Negara-negara Eropa seperti Jerman, Perancis, Italia dan Spanyol sebagai negara dengan perekonomian terbesar di Eropa mulai membatasi mobilitas publik pada akhir Maret. Relaksasi lockdown mulai dilakukan di bulan Mei. 

Sehingga wajar saja jika negara-negara tersebut juga mengalami resesi. Pada pembacaan awal kuartal II-2020 ekonomi Negeri Panser menyusut 10,1%, Perancis tumbuh di angka minus 13,8%, kontraksi Italia tercatat mencapai 12,4% dan Spanyol yang paling parah dengan penurunan output mencapai 18,5%.
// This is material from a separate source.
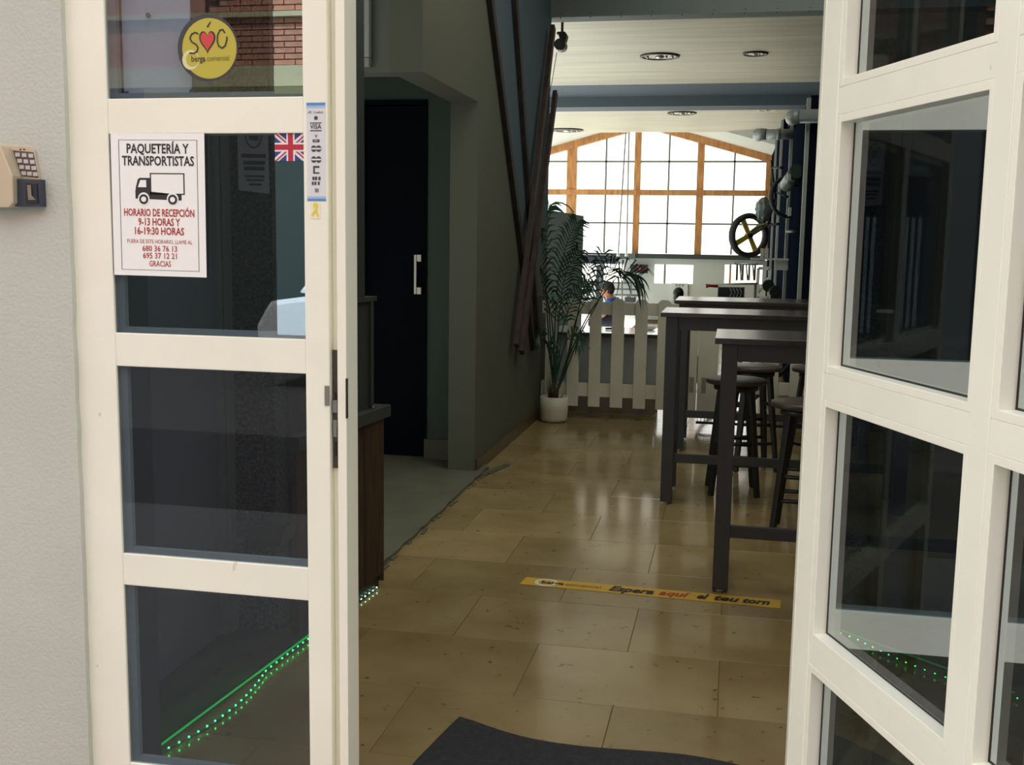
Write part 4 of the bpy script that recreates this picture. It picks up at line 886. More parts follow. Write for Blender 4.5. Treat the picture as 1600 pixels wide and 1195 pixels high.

Secara keseluruhan ini menjadi kontraksi yang paling dalam bagi Zona Euro sejak 1995. Jika ditinjau lebih luas lagi ke Uni Eropa yang beranggotakan 27 negara, pertumbuhan PDB tercatat anjlok 11,9%.

Untuk memulihkan ekonomi dari resesi yang dalam para pemimpin Uni Eropa telah menyetujui dana pemulihan 750 miliar euro yang didukung oleh pinjaman bersama untuk mendukung perekonomian mulai tahun 2021. 

Pinjaman tersebut kemudian dialokasikan untuk menjaga sektor bisnis tetap tahan serta meredam kenaikan pengangguran yang signifikan.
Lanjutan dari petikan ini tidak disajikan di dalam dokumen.